▸ Dataset excerpt:

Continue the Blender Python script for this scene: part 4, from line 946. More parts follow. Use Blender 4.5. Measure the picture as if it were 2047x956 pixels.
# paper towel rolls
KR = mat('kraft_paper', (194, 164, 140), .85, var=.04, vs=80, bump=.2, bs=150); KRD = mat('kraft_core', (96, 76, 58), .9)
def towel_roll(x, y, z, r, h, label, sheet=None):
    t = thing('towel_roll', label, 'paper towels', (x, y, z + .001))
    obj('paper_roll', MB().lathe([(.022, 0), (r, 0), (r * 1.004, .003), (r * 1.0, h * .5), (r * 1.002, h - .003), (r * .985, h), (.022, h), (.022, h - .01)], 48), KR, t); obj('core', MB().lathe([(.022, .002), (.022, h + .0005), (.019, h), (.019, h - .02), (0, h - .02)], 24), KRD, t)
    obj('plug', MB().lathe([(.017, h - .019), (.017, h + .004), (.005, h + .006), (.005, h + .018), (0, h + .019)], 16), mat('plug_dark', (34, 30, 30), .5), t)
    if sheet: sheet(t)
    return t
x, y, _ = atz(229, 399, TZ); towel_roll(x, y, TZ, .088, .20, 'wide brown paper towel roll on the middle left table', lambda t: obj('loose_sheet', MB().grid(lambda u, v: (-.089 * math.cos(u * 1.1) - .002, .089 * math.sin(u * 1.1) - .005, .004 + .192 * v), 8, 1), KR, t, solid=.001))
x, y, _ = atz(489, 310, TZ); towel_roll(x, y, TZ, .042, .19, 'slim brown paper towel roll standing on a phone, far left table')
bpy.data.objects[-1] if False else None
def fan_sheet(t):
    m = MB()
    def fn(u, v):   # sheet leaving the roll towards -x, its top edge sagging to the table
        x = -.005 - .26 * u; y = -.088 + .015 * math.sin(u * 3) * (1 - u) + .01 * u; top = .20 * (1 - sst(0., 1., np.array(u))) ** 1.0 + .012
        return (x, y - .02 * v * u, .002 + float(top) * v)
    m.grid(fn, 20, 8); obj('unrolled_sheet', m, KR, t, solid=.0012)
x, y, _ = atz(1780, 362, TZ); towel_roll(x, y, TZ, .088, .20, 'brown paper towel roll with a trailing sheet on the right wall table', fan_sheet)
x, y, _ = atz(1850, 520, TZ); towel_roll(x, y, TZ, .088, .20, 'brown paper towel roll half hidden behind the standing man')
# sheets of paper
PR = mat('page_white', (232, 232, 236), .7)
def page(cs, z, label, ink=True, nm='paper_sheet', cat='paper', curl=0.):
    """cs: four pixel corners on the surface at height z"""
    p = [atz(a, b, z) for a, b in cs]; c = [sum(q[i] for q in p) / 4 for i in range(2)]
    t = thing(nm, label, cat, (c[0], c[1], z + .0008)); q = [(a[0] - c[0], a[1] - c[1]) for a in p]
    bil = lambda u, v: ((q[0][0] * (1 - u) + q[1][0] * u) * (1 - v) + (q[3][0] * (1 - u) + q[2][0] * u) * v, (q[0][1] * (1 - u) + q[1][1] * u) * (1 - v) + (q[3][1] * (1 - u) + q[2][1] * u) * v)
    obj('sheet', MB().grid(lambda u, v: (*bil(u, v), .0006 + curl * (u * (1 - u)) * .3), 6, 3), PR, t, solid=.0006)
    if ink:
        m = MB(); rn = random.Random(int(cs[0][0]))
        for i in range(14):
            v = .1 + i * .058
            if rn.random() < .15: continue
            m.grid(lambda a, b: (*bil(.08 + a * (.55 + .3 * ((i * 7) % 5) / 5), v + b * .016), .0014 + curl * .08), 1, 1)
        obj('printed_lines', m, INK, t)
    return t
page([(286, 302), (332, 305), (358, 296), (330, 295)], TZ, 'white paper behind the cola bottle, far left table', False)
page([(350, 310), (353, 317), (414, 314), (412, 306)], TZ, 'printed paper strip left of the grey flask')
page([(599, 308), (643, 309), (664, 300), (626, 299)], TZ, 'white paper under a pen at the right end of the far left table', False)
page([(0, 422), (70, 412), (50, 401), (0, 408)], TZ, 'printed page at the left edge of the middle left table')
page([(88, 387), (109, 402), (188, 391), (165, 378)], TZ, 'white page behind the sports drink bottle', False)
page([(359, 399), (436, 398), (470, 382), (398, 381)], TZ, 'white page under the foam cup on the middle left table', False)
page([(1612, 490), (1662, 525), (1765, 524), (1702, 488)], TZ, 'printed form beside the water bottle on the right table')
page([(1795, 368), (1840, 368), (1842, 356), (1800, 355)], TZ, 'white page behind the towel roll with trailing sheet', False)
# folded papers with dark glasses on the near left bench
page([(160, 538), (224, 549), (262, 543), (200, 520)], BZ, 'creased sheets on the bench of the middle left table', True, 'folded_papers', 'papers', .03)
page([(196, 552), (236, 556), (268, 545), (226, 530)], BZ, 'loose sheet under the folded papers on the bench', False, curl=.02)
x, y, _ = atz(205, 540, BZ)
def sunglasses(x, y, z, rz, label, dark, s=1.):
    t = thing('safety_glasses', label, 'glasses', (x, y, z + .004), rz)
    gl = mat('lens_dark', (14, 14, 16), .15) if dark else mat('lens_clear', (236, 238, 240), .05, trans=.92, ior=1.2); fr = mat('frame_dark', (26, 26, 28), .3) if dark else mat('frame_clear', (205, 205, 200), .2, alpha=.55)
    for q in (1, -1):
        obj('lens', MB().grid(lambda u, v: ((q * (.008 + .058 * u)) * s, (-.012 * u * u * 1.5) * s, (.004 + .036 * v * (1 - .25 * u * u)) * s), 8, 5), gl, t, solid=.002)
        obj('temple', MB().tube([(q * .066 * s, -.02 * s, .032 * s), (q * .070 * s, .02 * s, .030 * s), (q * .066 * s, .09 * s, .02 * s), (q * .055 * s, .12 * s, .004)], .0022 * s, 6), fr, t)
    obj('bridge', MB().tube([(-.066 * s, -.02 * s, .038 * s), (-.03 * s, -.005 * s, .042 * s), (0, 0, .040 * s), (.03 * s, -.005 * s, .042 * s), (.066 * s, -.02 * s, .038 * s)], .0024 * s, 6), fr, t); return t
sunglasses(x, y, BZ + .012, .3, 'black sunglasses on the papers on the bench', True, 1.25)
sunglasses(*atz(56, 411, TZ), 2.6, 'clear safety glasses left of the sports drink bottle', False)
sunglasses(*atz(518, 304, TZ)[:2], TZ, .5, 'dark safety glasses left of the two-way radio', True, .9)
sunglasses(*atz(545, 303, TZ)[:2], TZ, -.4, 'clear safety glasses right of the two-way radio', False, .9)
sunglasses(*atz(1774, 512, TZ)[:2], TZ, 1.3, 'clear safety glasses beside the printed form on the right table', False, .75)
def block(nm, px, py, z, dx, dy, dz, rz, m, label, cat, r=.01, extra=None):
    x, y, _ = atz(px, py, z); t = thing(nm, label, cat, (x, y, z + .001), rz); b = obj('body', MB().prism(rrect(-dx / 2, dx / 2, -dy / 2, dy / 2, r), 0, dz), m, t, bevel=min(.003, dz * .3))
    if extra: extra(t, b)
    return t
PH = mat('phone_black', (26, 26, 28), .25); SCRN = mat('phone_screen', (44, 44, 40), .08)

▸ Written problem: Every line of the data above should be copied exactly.

▸ Response to the task:
Continue the Blender Python script for this scene: part 4, from line 946. More parts follow. Use Blender 4.5. Measure the picture as if it were 2047x956 pixels.
# paper towel rolls
KR = mat('kraft_paper', (194, 164, 140), .85, var=.04, vs=80, bump=.2, bs=150); KRD = mat('kraft_core', (96, 76, 58), .9)
def towel_roll(x, y, z, r, h, label, sheet=None):
    t = thing('towel_roll', label, 'paper towels', (x, y, z + .001))
    obj('paper_roll', MB().lathe([(.022, 0), (r, 0), (r * 1.004, .003), (r * 1.0, h * .5), (r * 1.002, h - .003), (r * .985, h), (.022, h), (.022, h - .01)], 48), KR, t); obj('core', MB().lathe([(.022, .002), (.022, h + .0005), (.019, h), (.019, h - .02), (0, h - .02)], 24), KRD, t)
    obj('plug', MB().lathe([(.017, h - .019), (.017, h + .004), (.005, h + .006), (.005, h + .018), (0, h + .019)], 16), mat('plug_dark', (34, 30, 30), .5), t)
    if sheet: sheet(t)
    return t
x, y, _ = atz(229, 399, TZ); towel_roll(x, y, TZ, .088, .20, 'wide brown paper towel roll on the middle left table', lambda t: obj('loose_sheet', MB().grid(lambda u, v: (-.089 * math.cos(u * 1.1) - .002, .089 * math.sin(u * 1.1) - .005, .004 + .192 * v), 8, 1), KR, t, solid=.001))
x, y, _ = atz(489, 310, TZ); towel_roll(x, y, TZ, .042, .19, 'slim brown paper towel roll standing on a phone, far left table')
bpy.data.objects[-1] if False else None
def fan_sheet(t):
    m = MB()
    def fn(u, v):   # sheet leaving the roll towards -x, its top edge sagging to the table
        x = -.005 - .26 * u; y = -.088 + .015 * math.sin(u * 3) * (1 - u) + .01 * u; top = .20 * (1 - sst(0., 1., np.array(u))) ** 1.0 + .012
        return (x, y - .02 * v * u, .002 + float(top) * v)
    m.grid(fn, 20, 8); obj('unrolled_sheet', m, KR, t, solid=.0012)
x, y, _ = atz(1780, 362, TZ); towel_roll(x, y, TZ, .088, .20, 'brown paper towel roll with a trailing sheet on the right wall table', fan_sheet)
x, y, _ = atz(1850, 520, TZ); towel_roll(x, y, TZ, .088, .20, 'brown paper towel roll half hidden behind the standing man')
# sheets of paper
PR = mat('page_white', (232, 232, 236), .7)
def page(cs, z, label, ink=True, nm='paper_sheet', cat='paper', curl=0.):
    """cs: four pixel corners on the surface at height z"""
    p = [atz(a, b, z) for a, b in cs]; c = [sum(q[i] for q in p) / 4 for i in range(2)]
    t = thing(nm, label, cat, (c[0], c[1], z + .0008)); q = [(a[0] - c[0], a[1] - c[1]) for a in p]
    bil = lambda u, v: ((q[0][0] * (1 - u) + q[1][0] * u) * (1 - v) + (q[3][0] * (1 - u) + q[2][0] * u) * v, (q[0][1] * (1 - u) + q[1][1] * u) * (1 - v) + (q[3][1] * (1 - u) + q[2][1] * u) * v)
    obj('sheet', MB().grid(lambda u, v: (*bil(u, v), .0006 + curl * (u * (1 - u)) * .3), 6, 3), PR, t, solid=.0006)
    if ink:
        m = MB(); rn = random.Random(int(cs[0][0]))
        for i in range(14):
            v = .1 + i * .058
            if rn.random() < .15: continue
            m.grid(lambda a, b: (*bil(.08 + a * (.55 + .3 * ((i * 7) % 5) / 5), v + b * .016), .0014 + curl * .08), 1, 1)
        obj('printed_lines', m, INK, t)
    return t
page([(286, 302), (332, 305), (358, 296), (330, 295)], TZ, 'white paper behind the cola bottle, far left table', False)
page([(350, 310), (353, 317), (414, 314), (412, 306)], TZ, 'printed paper strip left of the grey flask')
page([(599, 308), (643, 309), (664, 300), (626, 299)], TZ, 'white paper under a pen at the right end of the far left table', False)
page([(0, 422), (70, 412), (50, 401), (0, 408)], TZ, 'printed page at the left edge of the middle left table')
page([(88, 387), (109, 402), (188, 391), (165, 378)], TZ, 'white page behind the sports drink bottle', False)
page([(359, 399), (436, 398), (470, 382), (398, 381)], TZ, 'white page under the foam cup on the middle left table', False)
page([(1612, 490), (1662, 525), (1765, 524), (1702, 488)], TZ, 'printed form beside the water bottle on the right table')
page([(1795, 368), (1840, 368), (1842, 356), (1800, 355)], TZ, 'white page behind the towel roll with trailing sheet', False)
# folded papers with dark glasses on the near left bench
page([(160, 538), (224, 549), (262, 543), (200, 520)], BZ, 'creased sheets on the bench of the middle left table', True, 'folded_papers', 'papers', .03)
page([(196, 552), (236, 556), (268, 545), (226, 530)], BZ, 'loose sheet under the folded papers on the bench', False, curl=.02)
x, y, _ = atz(205, 540, BZ)
def sunglasses(x, y, z, rz, label, dark, s=1.):
    t = thing('safety_glasses', label, 'glasses', (x, y, z + .004), rz)
    gl = mat('lens_dark', (14, 14, 16), .15) if dark else mat('lens_clear', (236, 238, 240), .05, trans=.92, ior=1.2); fr = mat('frame_dark', (26, 26, 28), .3) if dark else mat('frame_clear', (205, 205, 200), .2, alpha=.55)
    for q in (1, -1):
        obj('lens', MB().grid(lambda u, v: ((q * (.008 + .058 * u)) * s, (-.012 * u * u * 1.5) * s, (.004 + .036 * v * (1 - .25 * u * u)) * s), 8, 5), gl, t, solid=.002)
        obj('temple', MB().tube([(q * .066 * s, -.02 * s, .032 * s), (q * .070 * s, .02 * s, .030 * s), (q * .066 * s, .09 * s, .02 * s), (q * .055 * s, .12 * s, .004)], .0022 * s, 6), fr, t)
    obj('bridge', MB().tube([(-.066 * s, -.02 * s, .038 * s), (-.03 * s, -.005 * s, .042 * s), (0, 0, .040 * s), (.03 * s, -.005 * s, .042 * s), (.066 * s, -.02 * s, .038 * s)], .0024 * s, 6), fr, t); return t
sunglasses(x, y, BZ + .012, .3, 'black sunglasses on the papers on the bench', True, 1.25)
sunglasses(*atz(56, 411, TZ), 2.6, 'clear safety glasses left of the sports drink bottle', False)
sunglasses(*atz(518, 304, TZ)[:2], TZ, .5, 'dark safety glasses left of the two-way radio', True, .9)
sunglasses(*atz(545, 303, TZ)[:2], TZ, -.4, 'clear safety glasses right of the two-way radio', False, .9)
sunglasses(*atz(1774, 512, TZ)[:2], TZ, 1.3, 'clear safety glasses beside the printed form on the right table', False, .75)
def block(nm, px, py, z, dx, dy, dz, rz, m, label, cat, r=.01, extra=None):
    x, y, _ = atz(px, py, z); t = thing(nm, label, cat, (x, y, z + .001), rz); b = obj('body', MB().prism(rrect(-dx / 2, dx / 2, -dy / 2, dy / 2, r), 0, dz), m, t, bevel=min(.003, dz * .3))
    if extra: extra(t, b)
    return t
PH = mat('phone_black', (26, 26, 28), .25); SCRN = mat('phone_screen', (44, 44, 40), .08)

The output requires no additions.